It’s a bit of a tired joke, but it makes quite a good point. One man finds another on his hands and knees under a streetlight. “What are you doing down there?” he asks. “Looking for my keys” the man responds. “Did you drop them around here?” “No,” the man replies, I dropped them about fifty yards farther on, but the light is so much better here.” How easy it is to mistake that which we can know with that which we need to know.
Consider for a moment the biblical qualifications for an elder. Paul, on more than one occasion, gives us a list. An elder should, for instance, not be quarrelsome, not greedy for money. In one of his lists Paul puts down thirteen qualifications. Twelve of them are issues of character. One of them, not so much. Elders are to be “apt to teach.” Like the man looking for his keys under the streetlight, we have come to measure the qualifications of a pastor by the one quality that has some semblance of an objective measurable standard- a GPA.

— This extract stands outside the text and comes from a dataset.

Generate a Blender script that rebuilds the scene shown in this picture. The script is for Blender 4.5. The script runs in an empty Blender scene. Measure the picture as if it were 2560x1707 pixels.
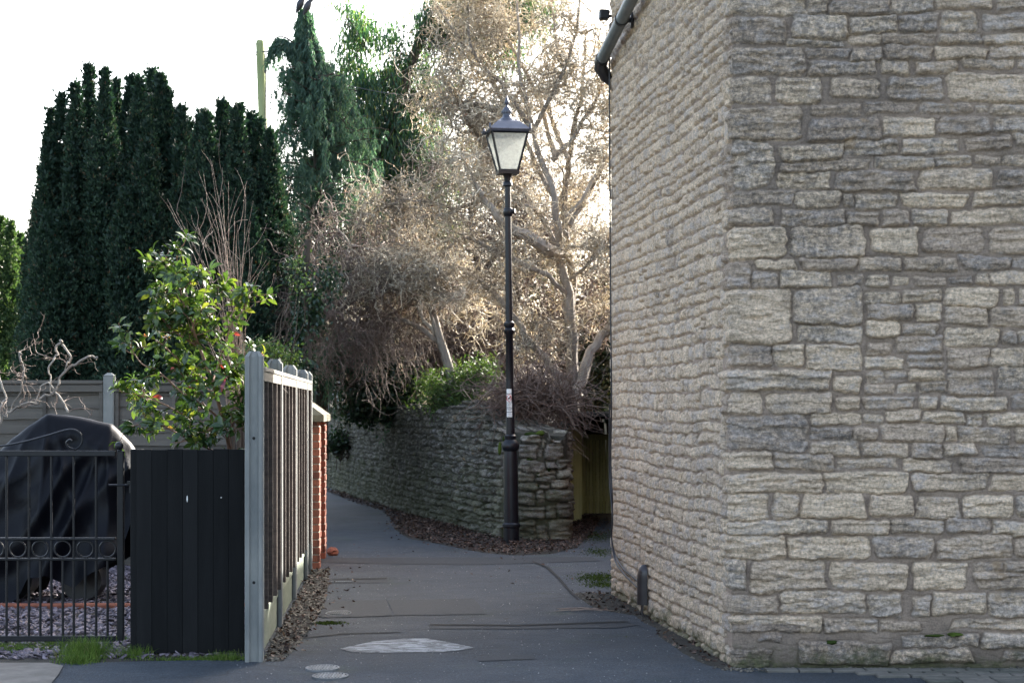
import bpy, math, random
import numpy as np
from mathutils import Vector, Matrix
R = math.radians
rng = np.random.default_rng(7)
random.seed(7)
S = bpy.context.scene
COL = S.collection

# ---------------------------------------------------------------- camera, sky, sun, exposure
FPX, HX, HY, CAMZ = 4541.0, 1280.0, 1020.0, 1.6
cd = bpy.data.cameras.new('camera'); cam = bpy.data.objects.new('camera', cd); COL.objects.link(cam)
cam.location = (0, 0, CAMZ); cam.rotation_euler = (R(90), 0, 0)
cd.sensor_width = 36; cd.lens = FPX / 2560 * 36; cd.shift_y = (HY - 853.5) / 2560
cd.clip_end = 2000; cd.clip_start = .1
cd.dof.use_dof = True; cd.dof.focus_distance = 12.5; cd.dof.aperture_fstop = 7
S.camera = cam
SUN_AZ, SUN_EL = R(36), R(27)          # azimuth to the right of the view direction
w = bpy.data.worlds.new('World'); S.world = w; w.use_nodes = True
nt = w.node_tree; bg = nt.nodes['Background']
sky = nt.nodes.new('ShaderNodeTexSky'); sky.sky_type = 'NISHITA'; sky.sun_disc = False
sky.sun_elevation = SUN_EL; sky.sun_rotation = SUN_AZ
sky.air_density = 1.0; sky.dust_density = 4.0; sky.ozone_density = 1.0
hsv = nt.nodes.new('ShaderNodeHueSaturation'); hsv.inputs['Saturation'].default_value = .78   # thin milky cloud
nt.links.new(sky.outputs[0], hsv.inputs['Color']); nt.links.new(hsv.outputs[0], bg.inputs[0]); bg.inputs[1].default_value = .15
sl = bpy.data.lights.new('sun', 'SUN'); so = bpy.data.objects.new('sun', sl); COL.objects.link(so)
sl.energy = 5.0; sl.angle = R(.5); sl.color = (1, .95, .87)
sv = Vector((math.sin(SUN_AZ) * math.cos(SUN_EL), math.cos(SUN_AZ) * math.cos(SUN_EL), math.sin(SUN_EL)))
so.rotation_euler = sv.to_track_quat('Z', 'Y').to_euler(); so.location = (20, 20, 20)
S.view_settings.view_transform = 'Standard'; S.view_settings.look = 'None'
S.view_settings.exposure = 2.3; S.view_settings.gamma = 1

# ---------------------------------------------------------------- helpers
def W(px, py, d):
    return Vector(((px - HX) / FPX * d, d, CAMZ - (py - HY) / FPX * d))
def WA(a):
    a = np.asarray(a, float)
    return np.stack([(a[:, 0] - HX) / FPX * a[:, 2], a[:, 2], CAMZ - (a[:, 1] - HY) / FPX * a[:, 2]], 1)
def gx(px, d): return (px - HX) / FPX * d

def tag(o, label=None, cat=None, group=None, kind=None):
    if label: o['label'] = label
    if cat: o['category'] = cat
    if group: o['group'] = group
    if kind: o['kind'] = kind
    return o
def thing(name, label, cat, loc=(0, 0, 0), rz=0, group=None):
    o = bpy.data.objects.new(name, None); COL.objects.link(o)
    o.location = loc; o.rotation_euler = (0, 0, rz); o.empty_display_size = .2
    return tag(o, label, cat, group)

def mk(name, V, F, mat=None, parent=None, attrs=None, smooth=False, mats=None, mi=None):
    """V (n,3); F list of int arrays (m,3) / (m,4) or one array. World coordinates: parent empties are undone."""
    V = np.asarray(V, np.float32)
    if isinstance(F, np.ndarray): F = [F]
    F = [np.asarray(f, np.int64) for f in F if len(f)]
    me = bpy.data.meshes.new(name)
    me.vertices.add(len(V)); me.vertices.foreach_set('co', V.ravel())
    tot = np.concatenate([np.full(len(f), f.shape[1]) for f in F])
    loops = np.concatenate([f.ravel() for f in F])
    me.loops.add(len(loops)); me.loops.foreach_set('vertex_index', loops.astype(np.int32))
    me.polygons.add(len(tot)); st = np.concatenate([[0], np.cumsum(tot)[:-1]])
    me.polygons.foreach_set('loop_start', st.astype(np.int32)); me.polygons.foreach_set('loop_total', tot.astype(np.int32))
    me.update(calc_edges=True)
    if smooth: me.polygons.foreach_set('use_smooth', np.ones(len(tot), bool))
    for k, a in (attrs or {}).items():
        a = np.asarray(a, np.float32)
        if a.ndim == 1:
            at = me.attributes.new(k, 'FLOAT', 'POINT'); at.data.foreach_set('value', a)
        else:
            at = me.attributes.new(k, 'FLOAT_COLOR', 'POINT'); at.data.foreach_set('color', a.ravel())
    o = bpy.data.objects.new(name, me); COL.objects.link(o)
    for m in (mats or ([mat] if mat else [])): me.materials.append(m)
    if mi is not None: me.polygons.foreach_set('material_index', np.asarray(mi, np.int32))
    me.validate()
    if parent:
        o.parent = parent
        p = parent; M = Matrix()
        if p.type == 'EMPTY': M = Matrix.Translation(p.location) @ p.rotation_euler.to_matrix().to_4x4()
        o.matrix_parent_inverse = M.inverted()
    return o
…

Please don’t misunderstand me. Of course it is a good thing for a pastor to be able to handle the text well. The capacity to interact with the original languages can be quite helpful. A familiarity with the historical creeds and the issues the church has wrestled with over the centuries is valuable. Grasping the fundamental principles of logic can help keep a pastor on the doctrinal straight and narrow. I’ve not only been a student but a professor at the college and seminary levels, and am not ashamed for having been so.
That said, what does it say about us, and our commitment to the sufficiency of Scripture, about our capacity to see past our cultural blinders, that we see a seminary education as essential, while the Bible says not a word about seminaries at all? How well are our seminaries training us when we don’t even know to ask this fundamental question? I suspect it is because we are still caught in the grip of modernism whose sacrament has always been education. We think education is good for what ails us.
For some of us I’m sure that’s true. For most of us, however, our failures are not grounded in knowing too little, but caring too little about what we know. Ignorance is low down on the list of destructive influences in our lives, well below stubbornness, pride, and, no surprise here- quarrelsomeness and greed for money. I get that these more pressing weaknesses are often easily hidden or disguised. They must, however, be in some sense knowable or Paul would not have given us such a list.
I am certainly not suggesting that pastors must have no sin struggles. Mercy no. What I am saying is that by and large in the evangelical church those qualities we value most are not the ones the Holy Spirit tells us to value most. We have what we have because we want what we want, because we don’t submit to the Word of God. Which is why we can’t seem to find our keys.